Obama sounded great except when he tried to turn things into an attack on Romney; when he was talking about how awesome his policy was he sounded smooth and assured, but when he started talking about how terrible Romney was he started to stumble. I have no idea how this one is going to come out.
On substance, I have a hard time finding a point on which they actually disagreed.
Romney was in survival mode throughout, being very careful not to allow anything for Obama to pounce on. He also managed to reverse all the remaining positions that he had and agree with nearly everything Obama has done over the past four years. Note to Mitt: Just saying what Obama says, only louder, doesn’t mean you have an opposing position. Unbelievable.
…or he has to write the headlines. How many times do you think “Horses and bayonets” will show up in the next news cycle?
It’s silly, sure, but it’s a wonderful silliness at Romney’s expense, and it provides reporters a great joke that they can justify by talking about Romney’s argument. That argument of Romney’s will probably get more attention on the lamestream media than any other argument he made during the debate, by virtue of being tied to an internet meme. And that’s probably not what he’d like to have as the takeaway from the debate.
He’s the NYTimes’ token conservative. Last debate when Obama *clearly *knocked it out of the park, Brooks practically choked on the words, “Obama might have picked up a little…” He never cracks smile. I can’t stand him.
The question is whether they should have been allowed to shed all that they would have while trying to appeal to private investors, or to have been saved by Obama’s bailout.
Look, it’s frustrating enough to deal with Republicans’ preference for theory on broad economic performance over history. This is a clear situation where Obama’s choice was clearly, demonstrably, empirically proven right.
I was listening to NPR this evening, and the pundit of the hour presented the “horses and bayonets” argument to the observation about the Navy. So I was expecting this retort and applaud Obama for going there, but there’s no reason why Romney should have walked right into that trap. He should have anticipated it and taken the steam out of it instead of just sitting there with that strained, sweaty “I want my mommy” grimace on his face.

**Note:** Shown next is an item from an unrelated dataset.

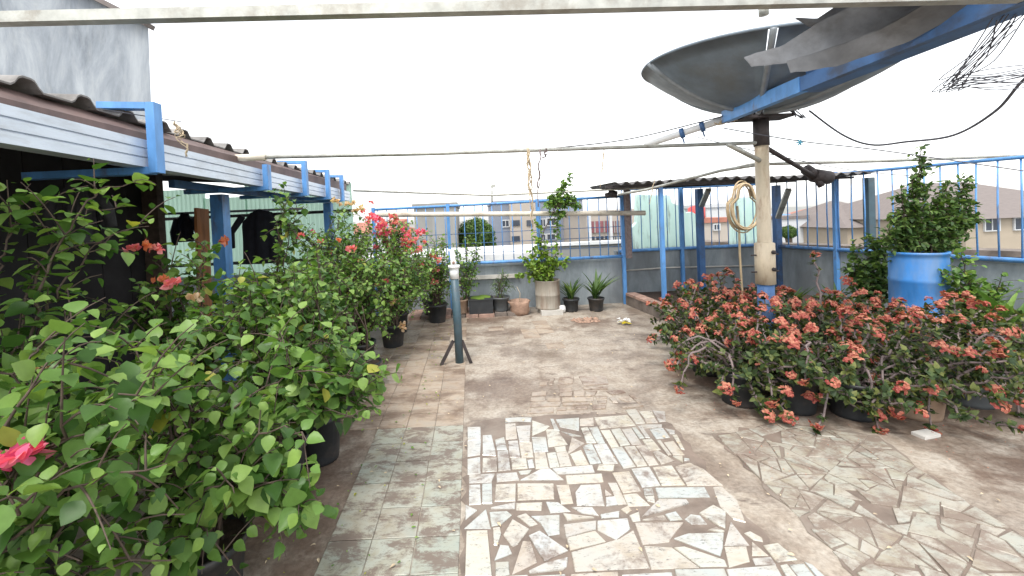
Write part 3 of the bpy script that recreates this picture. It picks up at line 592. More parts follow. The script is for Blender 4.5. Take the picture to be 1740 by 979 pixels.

I though I saw Maddow on YouTube, but it may have been someone else. She’s not close up, isn’t talking, and I had to lower my connection quality to not get random skips.
BBC is saying Obama clearly won this one but that Romney presented himself as not the clown on foreign policy he had come to be portrayed as. So in the three debates, I guess that’s one big win for Romney and a modest and a more sound win for President Obama.
I will be glad when this whole thing is over. And it would be a personal disaster for me if Romney won, because I know a strong Tea Party supporter here in Bangkok who would probably never stop crowing about it. The American public had damned well better not let me down.
Obama won the debate but Romney may have won the war - he only needed to look vaguely Presidential and show that he’s not going to completely balls up the job. Remember foreign policy is low down the priority list for most Americans so is hard to believe that those people who are still undecided care too much about the intricacies of the arguments here.
Did Romney really say that Syria was Iran’s only route to the sea? I saw some people mention it but can’t confirm it anywhere at the moment. Because if so, dude, seriously?